• [Your objective] Report how many lines contain "picture"; state the number and nothing else.
--- Begin Given information ---
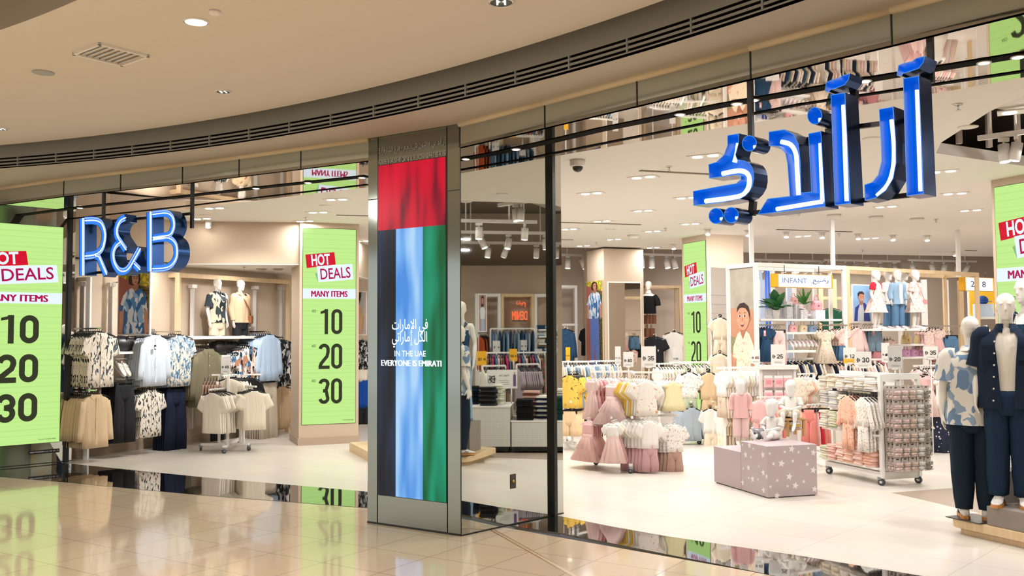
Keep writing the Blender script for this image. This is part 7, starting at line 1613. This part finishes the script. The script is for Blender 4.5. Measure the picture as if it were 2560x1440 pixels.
K('tee', [BLACKC], 1466, 815, 21.4, (.4, 1), 3, .06, (-.9, -.5), 'black top hung left of the tall man poster', 'black top behind the one left of the man poster', 'black', .9, stand=True)
K('tee', [print_mat('black_photo_tee', '#26272b', ['#d9d6d2'], (9, 9, 7), .66, .8, 4)], 1634, 836, 21.0, (.3, 1), 4, .06, (-.2, -1), 'black tee with white print beside the tall mirror', 'black tee behind the printed one', 'black', .95, stand=True)
K('shirt_short', [WHITEC], 1684, 824, 21.2, (.3, 1), 4, .06, (-.1, -1), 'white polo shirt hung left of the middle lime column', 'white polo shirt behind the front one', 'black', 1.0, stand=True)
K('tee', [stripe_mat('black_white_stripe', '#1d1d1f', '#e9e6e0', 26, 'Z')], 1704, 846, 21.8, (.3, 1), 2, .06, (-.3, -1), 'striped tee at the edge of the middle lime column', 'striped tee behind the front one', 'black', .8)
b = B(C('tan_bag', '#8f5433'))
for i, (u, v) in enumerate(((1617, 779), (1625, 779), (1633, 779), (1617, 812), (1628, 812))):
    p = aty(u, v, 21.4); b = B(mat('brown_tote', '#86502f', .5)); b.box(0, 0, -.18, .075 if i < 3 else .10, .2, .20); b.tube([(0, -.05, -.08), (0, -.04, .0), (0, .04, .0), (0, .05, -.08)], .006, 6); o = b.build('tote_bag'); o.location = p; o.rotation_euler = (0, 0, .2); tag(o, 'brown tote bag hanging beside the tall mirror', 'bag', 'brown tote bags beside the tall mirror')
p = aty(1621, 722, 21.2); t = thing('torso_form', 'half mannequin in a black tee above the brown tote bags', 'mannequin', (p.x, p.y, aty(1621, 782, 21.2).z), facing((-.6, -.8)))
b = B(M_MANN); b.rings([[(rx * math.cos(a), ry * math.sin(a), z) for a in [2 * PI * j / 16 for j in range(16)]] for z, rx, ry in ((0, .15, .1), (.2, .15, .1), (.40, .17, .1), (.45, .07, .06), (.52, .05, .05))]); head(b, (0, 0, .62), .9); b.build('form', t)
b = B(BLACKC); b.rings([[(rx * math.cos(a), ry * math.sin(a), z) for a in [2 * PI * j / 16 for j in range(16)]] for z, rx, ry in ((-.02, .18, .13), (.2, .175, .12), (.36, .19, .115), (.44, .09, .07))], cap=False)
for s in (-1, 1): limb(b, [(s * .15, 0, .38), (s * .22, 0, .28), (s * .24, 0, .16)], [.06, .065, .065])
b.build('tee', t)
# back frames and uprights seen through the display wall
for u, y, m, tp in [(1906, 16.4, mat('pale_blue_post', '#c5d3ea', .4), 2.75), (1974, 16.6, mat('pale_blue_post', '#c5d3ea'), 2.75), (2040, 16.8, mat('pale_blue_post', '#c5d3ea'), 2.75), (2052, 18.8, M_WOOD, 2.9), (2086, 18.9, M_WOOD, 2.9), (2312, 19.2, M_WHITE, 2.9), (2366, 19.4, M_WHITE, 2.9), (2403, 19.6, M_WOOD, 2.9), (2428, 18.6, M_WHITE, 2.9)]:
    p = aty(u, 800, y); b = B(m); b.box(p.x, p.y, tp / 2, .09, .09, tp); b.box(p.x, p.y, .01, .16, .16, .02); tag(b.build('shelving_upright'), 'slim shelving upright seen through the baby display wall', 'shelving upright', 'uprights behind the baby display wall')
for u in (1917, 1925):
    p = aty(u, 800, 17.6); b = B(mat('royal_blue_tube', '#1c4fb0', .4)); b.cyl(p.x, p.y, 0, 3.1, .022, 10); tag(b.build('blue_pole'), 'thin royal blue pole behind the potted plant', 'pole', 'blue poles behind the potted plant')
a, c = aty(1900, 670, 16.5), aty(2045, 672, 16.8); b = B(MATS['pale_blue_post']); b.bar((a.x, a.y, a.z), (c.x, c.y, a.z), .08, .08); b.bar((a.x, a.y, 0.03), (a.x, a.y, a.z), .06, .06); tag(b.build('shelving_beam'), 'pale blue shelving beam behind the INFANT sign', 'shelving beam')
a, c = aty(2052, 745, 18.8), aty(2125, 748, 19.2); b = B(M_WOOD); b.bar((a.x, a.y, a.z), (c.x, c.y, a.z), .06, .06); b.bar((c.x, c.y, 0.0), (c.x, c.y, a.z), .06, .06); tag(b.build('shelving_beam'), 'pale wood shelving beam right of the INFANT sign', 'shelving beam')
K('tee', [C('bottle_green_cloth', '#2d5a45')], 2077, 765, 18.0, (.3, 1), 2, .06, (-.3, -1), 'bottle green kids top seen under the ferny plant', 'bottle green top behind the first', 'black', .8, stand=True)
# character-free corner display at right
p = aty(2452, 795, 17.5); b = B(mat('panel_yellow', '#f0b92a', .6)); b.box(p.x + .18, p.y + .21, p.z + .30, .55, .03, .56); tag(b.build('display_board'), 'plain yellow board behind the blue cap left of the right screen', 'display board')
b = B(M_WHITE); b.box(p.x + .18, p.y, p.z, .70, .45, .04); b.bar((p.x - .14, p.y, 0), (p.x - .14, p.y, p.z), .05, .05); tag(b.build('shelf'), 'white shelf with a blue cap and white slippers left of the right screen', 'shelf')
b = B(mat('mesh_pale_blue', '#cfe0f0', .5)); b.box(p.x - .0, p.y - .1, p.z + .14, .30, .2, .24); tag(b.build('wire_bin'), 'pale blue bin on the white shelf under the blue cap', 'bin')
b = B(mat('cap_blue', '#2a57a8', .7)); b.ball((0, 0, .06), .10, .11, .09, 14, 8); b.box(0, -.13, .03, .16, .12, .012); o = b.build('cap'); o.location = (p.x + .0, p.y - .08, p.z + .27); tag(o, 'blue cap resting on the pale blue bin', 'cap')
for k in range(2): place('trainer_cream', 'slipper', (p.x + .22 + .12 * k, p.y - .12, p.z + .03), -.9 + .2 * k, 'cream slipper on the white shelf left of the right screen', 'shoe', 'cream slippers on the right shelf', s=.8)
K('kid_shirt', [STRB, WHITEC], 2466, 815, 15.0, (.4, 1), 4, .06, (-.2, -1), 'white kids top hung between the two front mannequins', 'white kids top behind the front one between the mannequins', 'black', 1.1, stand=True)
# long vertical hangers from the ceiling down to the frames
for u, v0 in ((1880, 640), (2083, 560), (2397, 570)):
    p = ip(u, 690, -.3); b = B(M_WHITE); b.box(p.x, p.y, (2.8 + ZC) / 2 - .02, .06, .06, ZC - 2.8 - .04); tag(b.build('drop_post'), 'white post dropping from the ceiling to the baby display frames', 'post', 'drop posts over the baby display')
# ---------------------------------------------------------------- adult mannequins on the platform at the right
PD = Vector((.39, -.92, 0)).normalized(); PB = Vector((.92, .39, 0)).normalized(); PC = Vector((3.93, 8.52, 0))
def rrect(w, d, r, n=6):
    out = []
    for cx, cy_, a0 in ((w - r, d - r, 0), (r, d - r, 90), (r, r, 180), (w - r, r, 270)):
        out += [(cx + r * math.cos(math.radians(a0 + 90 * i / n)), cy_ + r * math.sin(math.radians(a0 + 90 * i / n))) for i in range(n + 1)]
    return out
t = thing('display_platform', 'low pale wooden platform with rounded corners under the adult mannequins', 'platform', PC, ang(PD))
WD2, DP2 = 2.0, 1.15
b = B(M_WOOD); P = rrect(WD2, DP2, .13); b.prism(P, .055, .135); b.build('platform_top', t, bevel=.008)
b = B(wood_mat('ash_plinth_base', '#c9ab86', '#d4b692')); b.prism([(x * .94 + .06, y * .94 + .035) for x, y in P], 0, .055); b.build('platform_base', t)
def onp(x, y, z=0): return PC + PD * x + PB * y + Vector((0, 0, z))
CONC = mat('concrete_block', '#8f857c', .75, var=.10, vscale=6)
p2 = atz(2530, 1264, .30)
def block(c, sx, sy, z0, z1, label):
    b = B(CONC); b.box(0, 0, (z1 - z0) / 2, sx, sy, z1 - z0); o = b.build('display_block', bevel=.006); o.location = (c.x, c.y, z0); o.rotation_euler = (0, 0, ang(PD)); return tag(o, label, 'display block')
bl = atz(2466, 1264, .30)
c2 = V2(bl) + PD * .26 + PB * .25; block(c2, .52, .50, .135, .30, 'grey concrete block under the navy shirt mannequin')
c3 = c2 + PB * .42 - PD * .25; c3 = Vector((4.66, 8.42, 0)); block(c3, .44, .42, .135, .56, 'taller grey concrete block behind the navy shirt mannequin')
p1 = atz(2440, 1298, .135); b = B(mat('steel_plate_dark', '#4a4643', .35, .6)); b.box(0, 0, .004, .36, .34, .008); o = b.build('base_plate'); o.location = (p1.x, p1.y, .135); o.rotation_euler = (0, 0, ang(PD)); tag(o, 'dark steel plate under the printed shirt mannequin', 'base plate')
def dressed(key, label, loc, face, parts):
    t = body(key, 'mannequin', label, loc, facing(face))
    for nm, bl_ in parts: bl_.build(nm, t)
    return t
def shoes(t, z=0, key='trainer_gum', sp=.098, back=0):
    for s in (-1, 1):
        o = bpy.data.objects.new('trainer', MESH[key]); COL.objects.link(o); o.parent = t; o.location = (s * sp, -.055, z); o.rotation_euler = (0, 0, -PI / 2 + s * .12)
PRINTM = print_mat('white_blue_abstract', '#e3ddd2', ['#8fa3b8', '#6f88a5'], (11, 11, 8), .58, .6, 12); TROU = C('dark_navy_trousers', '#1c2733'); TROU2 = C('navy_trousers_cloth', '#1f3146'); OVER = C('navy_overshirt', '#1f2a3c'); TEEC = C('oatmeal_tee', '#e2d9cb')
b1 = drape(worn_shirt(PRINTM, ease=1.14, hem=.84), .010, 7, 4, seed=3); b1t = drape(worn_trousers(TROU, legw=(.106, .104, .092, .072), bottom=.085), .010, 6, 3, seed=5)
s1 = (aty(2415, 790, p1.y).z - .143) / 1.82
t1 = dressed('man', 'white mannequin seen from behind in a pale shirt with blue shapes', (p1.x, p1.y, .143), (.42, .9), [('shirt', b1), ('trousers', b1t)]); t1.scale = (s1,) * 3; shoes(t1)
b2 = drape(worn_shirt(OVER, ease=1.20, hem=.83, open_front=True, sleeve_end=.92), .012, 7, 4, seed=8)
for i in range(5): pass
tee = B(TEEC); tee.rings([[(rx * math.cos(a), oy + ry * math.sin(a), z) for a in [2 * PI * j / 28 for j in range(28)]] for z, rx, ry, oy in ((1.515, .066, .063, .012), (1.49, .10, .074, .012), (1.44, .17, .10, .006), (1.3, .186, .12, 0), (1.1, .175, .115, 0), (.9, .182, .12, 0))], cap=False); drape(tee, .006, 8, 5)
tr2 = drape(worn_trousers(TROU2, legw=(.102, .094, .088, .080), bottom=.09), .012, 6, 3, seed=15)
s2 = (aty(2518, 732, p2.y).z - .30) / 1.82
t2 = dressed('man', 'white mannequin in an open navy overshirt, cream tee and navy trousers', (p2.x, p2.y, .30), (-.50, -.87), [('overshirt', b2), ('tee', tee), ('trousers', tr2)]); t2.scale = (s2,) * 3; shoes(t2)
b = B(mat('button_horn', '#d8d2c8', .4))
for i in range(6): b.ball((-.088 - .004 * i, -.155 - .003 * i, 1.40 - i * .10), .008, .006, .008, 8, 6)
b.build('button', t2)
for bx_ in ((.135, -.148), (-.135, -.146)): b = B(OVER); b.box(bx_[0], bx_[1], 1.30, .10, .010, .12); b.build('chest_pocket', t2)
# third mannequin: denim bodice and jeans, mostly cut by the picture edge, seen again in the pillar mirror
J3 = standing(1.76, T_FEM, .155); jb = B(DENIMD); jb.rings([[(rx * math.cos(a), oy + ry * math.sin(a), z) for a in [2 * PI * j / 24 for j in range(24)]] for z, rx, ry, oy in ((1.33, .135, .115, -.014), (1.22, .137, .112, -.012), (1.08, .118, .088, 0), (1.02, .13, .095, 0))], cap=False)
for s in (-1, 1): jb.tube([(s * .075, -.11, 1.32), (s * .085, -.05, 1.45), (s * .08, .06, 1.40), (s * .07, .10, 1.30)], .010, 6)
jj = worn_trousers(DENIML, h=1.76, top_=.98, w0=.165, legw=(.088, .074, .078, .082), bottom=.02, J=J3)
p3 = atz(2552, 1190, .56); p3 = Vector((c3.x, c3.y, .56)); s3 = (aty(2548, 694, p3.y).z - .56) / 1.76
t3 = dressed('woman', 'white mannequin in a denim bodice and jeans at the right edge behind the navy one', (p3.x, p3.y, .56), (-.93, -.35), [('bodice', jb), ('jeans', jj)]); t3.scale = (s3,) * 3
b = B(M_BLK); b.tube([(-.10, -.02, 1.43), (-.05, -.13, 1.30), (.12, -.14, 1.05)], .008, 6); b.build('bag_strap', t3)
b = B(SIGN_G); b.box(-.02, -.16, 1.06, .10, .006, .13); b.text('35', -.05, 1.05, .03, 1, INK, .05, .01, y0=-.163); b.build('hanging_tag', t3)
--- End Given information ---
• [Output of the exercise] 2